>> Start PROVIDED MATERIAL

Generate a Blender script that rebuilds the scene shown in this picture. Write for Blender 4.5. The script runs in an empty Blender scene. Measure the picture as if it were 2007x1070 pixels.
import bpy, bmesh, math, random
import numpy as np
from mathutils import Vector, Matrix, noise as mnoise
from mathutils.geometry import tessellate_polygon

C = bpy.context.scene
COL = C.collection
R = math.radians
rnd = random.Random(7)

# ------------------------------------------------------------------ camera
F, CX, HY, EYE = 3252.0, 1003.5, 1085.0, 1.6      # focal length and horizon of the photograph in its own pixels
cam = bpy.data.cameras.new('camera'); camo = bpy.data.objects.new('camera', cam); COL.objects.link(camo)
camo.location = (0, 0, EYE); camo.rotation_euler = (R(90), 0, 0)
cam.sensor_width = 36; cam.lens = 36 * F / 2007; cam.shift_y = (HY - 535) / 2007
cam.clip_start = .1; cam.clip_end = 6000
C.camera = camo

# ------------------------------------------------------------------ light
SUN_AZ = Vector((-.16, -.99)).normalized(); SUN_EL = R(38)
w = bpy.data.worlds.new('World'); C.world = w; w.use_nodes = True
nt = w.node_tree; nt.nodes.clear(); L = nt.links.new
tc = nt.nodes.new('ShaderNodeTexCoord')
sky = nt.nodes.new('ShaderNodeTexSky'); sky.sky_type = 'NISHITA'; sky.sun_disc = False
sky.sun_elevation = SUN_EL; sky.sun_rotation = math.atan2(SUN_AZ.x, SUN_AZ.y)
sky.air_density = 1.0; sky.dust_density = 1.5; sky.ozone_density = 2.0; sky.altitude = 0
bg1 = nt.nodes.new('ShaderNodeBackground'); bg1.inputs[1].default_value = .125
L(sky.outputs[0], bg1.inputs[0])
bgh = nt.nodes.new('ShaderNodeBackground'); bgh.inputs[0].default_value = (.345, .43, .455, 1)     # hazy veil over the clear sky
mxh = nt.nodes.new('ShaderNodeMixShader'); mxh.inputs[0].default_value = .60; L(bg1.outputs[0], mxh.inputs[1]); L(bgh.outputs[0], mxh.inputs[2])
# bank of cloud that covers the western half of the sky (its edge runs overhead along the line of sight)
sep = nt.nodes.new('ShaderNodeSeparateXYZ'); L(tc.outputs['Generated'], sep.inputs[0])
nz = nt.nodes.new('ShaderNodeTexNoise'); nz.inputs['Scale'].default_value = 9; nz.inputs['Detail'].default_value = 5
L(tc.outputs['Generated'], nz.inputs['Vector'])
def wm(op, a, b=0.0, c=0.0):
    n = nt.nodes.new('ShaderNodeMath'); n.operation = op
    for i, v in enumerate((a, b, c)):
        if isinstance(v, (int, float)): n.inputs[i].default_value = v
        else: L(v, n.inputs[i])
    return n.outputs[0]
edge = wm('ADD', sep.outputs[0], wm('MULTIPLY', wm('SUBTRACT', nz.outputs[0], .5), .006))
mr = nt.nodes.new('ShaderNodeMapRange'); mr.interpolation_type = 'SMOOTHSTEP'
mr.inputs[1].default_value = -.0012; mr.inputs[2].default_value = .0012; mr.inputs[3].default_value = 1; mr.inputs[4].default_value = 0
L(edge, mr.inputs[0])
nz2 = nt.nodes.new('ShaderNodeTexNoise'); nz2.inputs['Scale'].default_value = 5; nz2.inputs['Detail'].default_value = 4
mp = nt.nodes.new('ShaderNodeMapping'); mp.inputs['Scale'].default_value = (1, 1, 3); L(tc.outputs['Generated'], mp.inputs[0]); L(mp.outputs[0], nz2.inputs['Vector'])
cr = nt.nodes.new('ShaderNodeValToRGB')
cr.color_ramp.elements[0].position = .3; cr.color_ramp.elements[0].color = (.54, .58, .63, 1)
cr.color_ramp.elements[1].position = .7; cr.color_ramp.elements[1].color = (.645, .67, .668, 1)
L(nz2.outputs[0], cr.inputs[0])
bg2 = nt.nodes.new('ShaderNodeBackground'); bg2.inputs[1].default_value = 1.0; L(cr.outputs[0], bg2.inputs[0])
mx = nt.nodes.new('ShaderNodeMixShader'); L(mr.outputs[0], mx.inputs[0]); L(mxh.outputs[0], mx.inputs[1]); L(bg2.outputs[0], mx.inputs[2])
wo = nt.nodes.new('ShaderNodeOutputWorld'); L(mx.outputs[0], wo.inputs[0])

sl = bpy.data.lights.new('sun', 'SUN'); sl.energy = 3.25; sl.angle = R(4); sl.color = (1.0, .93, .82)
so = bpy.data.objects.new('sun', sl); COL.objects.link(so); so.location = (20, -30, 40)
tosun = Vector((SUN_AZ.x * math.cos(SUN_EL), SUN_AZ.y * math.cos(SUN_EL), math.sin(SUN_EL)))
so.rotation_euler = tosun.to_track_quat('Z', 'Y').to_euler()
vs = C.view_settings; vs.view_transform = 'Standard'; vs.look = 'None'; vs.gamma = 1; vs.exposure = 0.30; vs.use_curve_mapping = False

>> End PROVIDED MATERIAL

__TASK REQUIREMENTS__: Print the complete listing again, exactly as it stands.

__THE SOLUTION__:
Generate a Blender script that rebuilds the scene shown in this picture. Write for Blender 4.5. The script runs in an empty Blender scene. Measure the picture as if it were 2007x1070 pixels.
import bpy, bmesh, math, random
import numpy as np
from mathutils import Vector, Matrix, noise as mnoise
from mathutils.geometry import tessellate_polygon

C = bpy.context.scene
COL = C.collection
R = math.radians
rnd = random.Random(7)

# ------------------------------------------------------------------ camera
F, CX, HY, EYE = 3252.0, 1003.5, 1085.0, 1.6      # focal length and horizon of the photograph in its own pixels
cam = bpy.data.cameras.new('camera'); camo = bpy.data.objects.new('camera', cam); COL.objects.link(camo)
camo.location = (0, 0, EYE); camo.rotation_euler = (R(90), 0, 0)
cam.sensor_width = 36; cam.lens = 36 * F / 2007; cam.shift_y = (HY - 535) / 2007
cam.clip_start = .1; cam.clip_end = 6000
C.camera = camo

# ------------------------------------------------------------------ light
SUN_AZ = Vector((-.16, -.99)).normalized(); SUN_EL = R(38)
w = bpy.data.worlds.new('World'); C.world = w; w.use_nodes = True
nt = w.node_tree; nt.nodes.clear(); L = nt.links.new
tc = nt.nodes.new('ShaderNodeTexCoord')
sky = nt.nodes.new('ShaderNodeTexSky'); sky.sky_type = 'NISHITA'; sky.sun_disc = False
sky.sun_elevation = SUN_EL; sky.sun_rotation = math.atan2(SUN_AZ.x, SUN_AZ.y)
sky.air_density = 1.0; sky.dust_density = 1.5; sky.ozone_density = 2.0; sky.altitude = 0
bg1 = nt.nodes.new('ShaderNodeBackground'); bg1.inputs[1].default_value = .125
L(sky.outputs[0], bg1.inputs[0])
bgh = nt.nodes.new('ShaderNodeBackground'); bgh.inputs[0].default_value = (.345, .43, .455, 1)     # hazy veil over the clear sky
mxh = nt.nodes.new('ShaderNodeMixShader'); mxh.inputs[0].default_value = .60; L(bg1.outputs[0], mxh.inputs[1]); L(bgh.outputs[0], mxh.inputs[2])
# bank of cloud that covers the western half of the sky (its edge runs overhead along the line of sight)
sep = nt.nodes.new('ShaderNodeSeparateXYZ'); L(tc.outputs['Generated'], sep.inputs[0])
nz = nt.nodes.new('ShaderNodeTexNoise'); nz.inputs['Scale'].default_value = 9; nz.inputs['Detail'].default_value = 5
L(tc.outputs['Generated'], nz.inputs['Vector'])
def wm(op, a, b=0.0, c=0.0):
    n = nt.nodes.new('ShaderNodeMath'); n.operation = op
    for i, v in enumerate((a, b, c)):
        if isinstance(v, (int, float)): n.inputs[i].default_value = v
        else: L(v, n.inputs[i])
    return n.outputs[0]
edge = wm('ADD', sep.outputs[0], wm('MULTIPLY', wm('SUBTRACT', nz.outputs[0], .5), .006))
mr = nt.nodes.new('ShaderNodeMapRange'); mr.interpolation_type = 'SMOOTHSTEP'
mr.inputs[1].default_value = -.0012; mr.inputs[2].default_value = .0012; mr.inputs[3].default_value = 1; mr.inputs[4].default_value = 0
L(edge, mr.inputs[0])
nz2 = nt.nodes.new('ShaderNodeTexNoise'); nz2.inputs['Scale'].default_value = 5; nz2.inputs['Detail'].default_value = 4
mp = nt.nodes.new('ShaderNodeMapping'); mp.inputs['Scale'].default_value = (1, 1, 3); L(tc.outputs['Generated'], mp.inputs[0]); L(mp.outputs[0], nz2.inputs['Vector'])
cr = nt.nodes.new('ShaderNodeValToRGB')
cr.color_ramp.elements[0].position = .3; cr.color_ramp.elements[0].color = (.54, .58, .63, 1)
cr.color_ramp.elements[1].position = .7; cr.color_ramp.elements[1].color = (.645, .67, .668, 1)
L(nz2.outputs[0], cr.inputs[0])
bg2 = nt.nodes.new('ShaderNodeBackground'); bg2.inputs[1].default_value = 1.0; L(cr.outputs[0], bg2.inputs[0])
mx = nt.nodes.new('ShaderNodeMixShader'); L(mr.outputs[0], mx.inputs[0]); L(mxh.outputs[0], mx.inputs[1]); L(bg2.outputs[0], mx.inputs[2])
wo = nt.nodes.new('ShaderNodeOutputWorld'); L(mx.outputs[0], wo.inputs[0])

sl = bpy.data.lights.new('sun', 'SUN'); sl.energy = 3.25; sl.angle = R(4); sl.color = (1.0, .93, .82)
so = bpy.data.objects.new('sun', sl); COL.objects.link(so); so.location = (20, -30, 40)
tosun = Vector((SUN_AZ.x * math.cos(SUN_EL), SUN_AZ.y * math.cos(SUN_EL), math.sin(SUN_EL)))
so.rotation_euler = tosun.to_track_quat('Z', 'Y').to_euler()
vs = C.view_settings; vs.view_transform = 'Standard'; vs.look = 'None'; vs.gamma = 1; vs.exposure = 0.30; vs.use_curve_mapping = False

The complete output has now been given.